====== DATA LINES ======

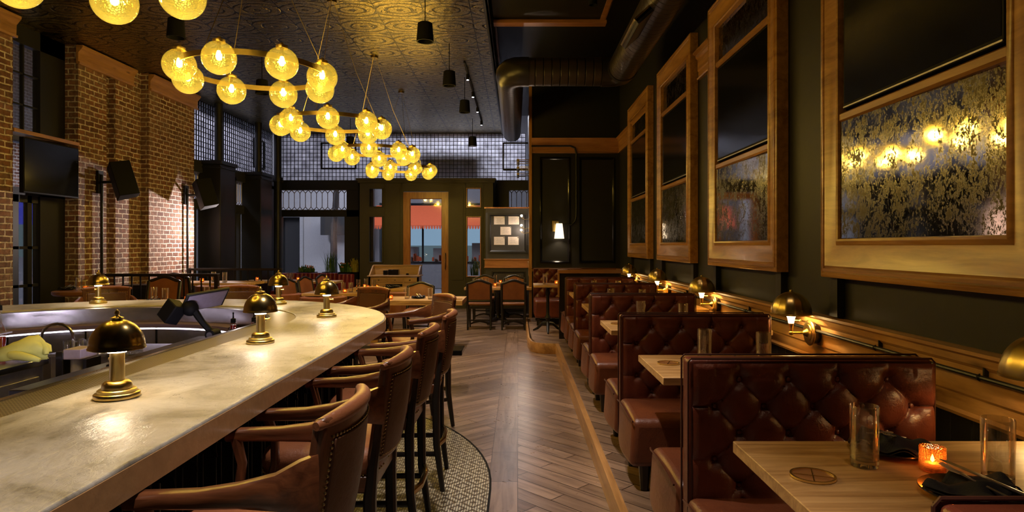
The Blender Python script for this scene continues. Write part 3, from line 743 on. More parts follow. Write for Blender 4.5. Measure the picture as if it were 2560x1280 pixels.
# ------------------------------------------------------------------ booth benches
BW, BH = 1.0, .985
def make_bench(bx=None):
    t = thing('booth_bench', '', 'booth bench')
    x0, z0 = .108, None
    zr = [.905-.107*k for k in range(5)]       # button rows
    def disp(x, z):
        zt = BH; e = .0
        a = (x-.205)/.2 + (z-zr[0])/.214; b = (x-.205)/.2 - (z-zr[0])/.214
        sa, sb = abs(sin(pi*a)), abs(sin(pi*b))
        d = (min(sa, 1)**.27)*(min(sb, 1)**.27)
        if z > zr[0]:
            k = min(1, (z-zr[0])/.03); d2 = abs(sin(pi*(x-.205)/.2))**.35*.75+.25*0
            if not (.1 < x < .9): d2 = .9
            d = d*(1-k)+d2*k
        zb = zr[4]-.02
        if z < zb:
            k = min(1, (zb-z)/.03); d2 = .85*(abs(sin(pi*(x-.205)/.2))**.4)+.1; d = d*(1-k)+d2*k
        ex = min(x, BW-x)
        if ex < .10:
            k = min(1, (.10-ex)/.03)
            d2 = abs(sin(pi*(z-zr[1])/.214))**.3*.8+.1
            d = d*(1-k)+d2*k
        edge = min(1, ex/.03, (BH-z)/.03, max(0, (z-.40))/.02+.2)
        edge = max(0, edge)
        return .014 + .036*d*sqrt(edge)
    btns = [(.205+.2*k, zr[j]) for j in (0, 2, 4) for k in range(4)] + [(.105+.2*k, zr[j]) for j in (1, 3) for k in range(5)]
    for s in (-1, 1):
        def fn(u, v):
            x = .012+u*(BW-.024); z = .36+v*(BH-.372); d = disp(x, z)
            for bx_, bz in btns:
                r2 = ((x-bx_)**2+(z-bz)**2)
                if r2 < .012: d -= .020*math.exp(-r2/.0007)
            return Vector((x, s*(.045+d), z))
        m = MB().grid(fn, 130, 84)
        p = obj('tufted_back', m, 'leather_oxblood', t, smooth=80)
        if s == -1:
            bb = MB().sphere((0,0,0), .011, 12, 8, (1,.6,1)); b0 = obj('button', bb, 'leather_oxblood', p)
            for i, (bx_, bz) in enumerate(btns):
                b = b0 if i == 0 else b0.copy()
                if i: col.objects.link(b); b.parent = p
                b.location = (bx_, -(.045+.009), bz)
    obj('back_frame', MB().box(0, BW, -.05, .05, .15, BH), 'leather_oxblood', t, bevel=.018, seg=3)
    for s in (-1, 1):
        obj('piping', MB().tube([(-.002, s*.052, .16), (-.002, s*.052, BH-.01), (.01, s*.052, BH+.004), (BW-.01, s*.052, BH+.004), (BW+.002, s*.052, BH-.01), (BW+.002, s*.052, .45)], .0045, 6), 'leather_piping', t)
        q = MB()
        def sec(y, z0_, z1_, bx_):
            return [Vector((-bx_, y, z0_)), Vector((BW, y, z0_)), Vector((BW, y, z1_)), Vector((.0-bx_*.5, y, z1_))]
        y0, y1 = s*.06, s*.60
        N_ = 10
        loops = [sec(y0+(y1-y0)*k/N_, .15, .43+.03*sin(pi*k/N_) if k < N_ else .42, .02+.03*sin(pi*min(1, k/N_*.9))) for k in range(N_+1)]
        q.loft(loops); obj('seat', q, 'leather_seat', t, smooth=50, bevel=.035, seg=4)
        obj('seat_piping', MB().tube([(-.028-.012*sin(pi*k/8), s*(.08+.045*k*1.3), .445+.028*sin(pi*k/8)-.02) for k in range(9)] + [(-.02, s*.60, .42)], .005, 6), 'leather_piping', t)
        for lx in (.03, BW-.1):
            for ly in (.12, .54):
                obj('leg', MB().tube([(lx+.03, s*ly, .16), (lx+.03, s*ly, .0)], 0, sec=[(.034,.034), (.022,.022)]), 'black_wood', t)
    return t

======

_WHAT IS EXPECTED_
Set down all the data again exactly as above, pictures excluded.

_ANSWER TO THE PROBLEM_
The Blender Python script for this scene continues. Write part 3, from line 743 on. More parts follow. Write for Blender 4.5. Measure the picture as if it were 2560x1280 pixels.
# ------------------------------------------------------------------ booth benches
BW, BH = 1.0, .985
def make_bench(bx=None):
    t = thing('booth_bench', '', 'booth bench')
    x0, z0 = .108, None
    zr = [.905-.107*k for k in range(5)]       # button rows
    def disp(x, z):
        zt = BH; e = .0
        a = (x-.205)/.2 + (z-zr[0])/.214; b = (x-.205)/.2 - (z-zr[0])/.214
        sa, sb = abs(sin(pi*a)), abs(sin(pi*b))
        d = (min(sa, 1)**.27)*(min(sb, 1)**.27)
        if z > zr[0]:
            k = min(1, (z-zr[0])/.03); d2 = abs(sin(pi*(x-.205)/.2))**.35*.75+.25*0
            if not (.1 < x < .9): d2 = .9
            d = d*(1-k)+d2*k
        zb = zr[4]-.02
        if z < zb:
            k = min(1, (zb-z)/.03); d2 = .85*(abs(sin(pi*(x-.205)/.2))**.4)+.1; d = d*(1-k)+d2*k
        ex = min(x, BW-x)
        if ex < .10:
            k = min(1, (.10-ex)/.03)
            d2 = abs(sin(pi*(z-zr[1])/.214))**.3*.8+.1
            d = d*(1-k)+d2*k
        edge = min(1, ex/.03, (BH-z)/.03, max(0, (z-.40))/.02+.2)
        edge = max(0, edge)
        return .014 + .036*d*sqrt(edge)
    btns = [(.205+.2*k, zr[j]) for j in (0, 2, 4) for k in range(4)] + [(.105+.2*k, zr[j]) for j in (1, 3) for k in range(5)]
    for s in (-1, 1):
        def fn(u, v):
            x = .012+u*(BW-.024); z = .36+v*(BH-.372); d = disp(x, z)
            for bx_, bz in btns:
                r2 = ((x-bx_)**2+(z-bz)**2)
                if r2 < .012: d -= .020*math.exp(-r2/.0007)
            return Vector((x, s*(.045+d), z))
        m = MB().grid(fn, 130, 84)
        p = obj('tufted_back', m, 'leather_oxblood', t, smooth=80)
        if s == -1:
            bb = MB().sphere((0,0,0), .011, 12, 8, (1,.6,1)); b0 = obj('button', bb, 'leather_oxblood', p)
            for i, (bx_, bz) in enumerate(btns):
                b = b0 if i == 0 else b0.copy()
                if i: col.objects.link(b); b.parent = p
                b.location = (bx_, -(.045+.009), bz)
    obj('back_frame', MB().box(0, BW, -.05, .05, .15, BH), 'leather_oxblood', t, bevel=.018, seg=3)
    for s in (-1, 1):
        obj('piping', MB().tube([(-.002, s*.052, .16), (-.002, s*.052, BH-.01), (.01, s*.052, BH+.004), (BW-.01, s*.052, BH+.004), (BW+.002, s*.052, BH-.01), (BW+.002, s*.052, .45)], .0045, 6), 'leather_piping', t)
        q = MB()
        def sec(y, z0_, z1_, bx_):
            return [Vector((-bx_, y, z0_)), Vector((BW, y, z0_)), Vector((BW, y, z1_)), Vector((.0-bx_*.5, y, z1_))]
        y0, y1 = s*.06, s*.60
        N_ = 10
        loops = [sec(y0+(y1-y0)*k/N_, .15, .43+.03*sin(pi*k/N_) if k < N_ else .42, .02+.03*sin(pi*min(1, k/N_*.9))) for k in range(N_+1)]
        q.loft(loops); obj('seat', q, 'leather_seat', t, smooth=50, bevel=.035, seg=4)
        obj('seat_piping', MB().tube([(-.028-.012*sin(pi*k/8), s*(.08+.045*k*1.3), .445+.028*sin(pi*k/8)-.02) for k in range(9)] + [(-.02, s*.60, .42)], .005, 6), 'leather_piping', t)
        for lx in (.03, BW-.1):
            for ly in (.12, .54):
                obj('leg', MB().tube([(lx+.03, s*ly, .16), (lx+.03, s*ly, .0)], 0, sec=[(.034,.034), (.022,.022)]), 'black_wood', t)
    return t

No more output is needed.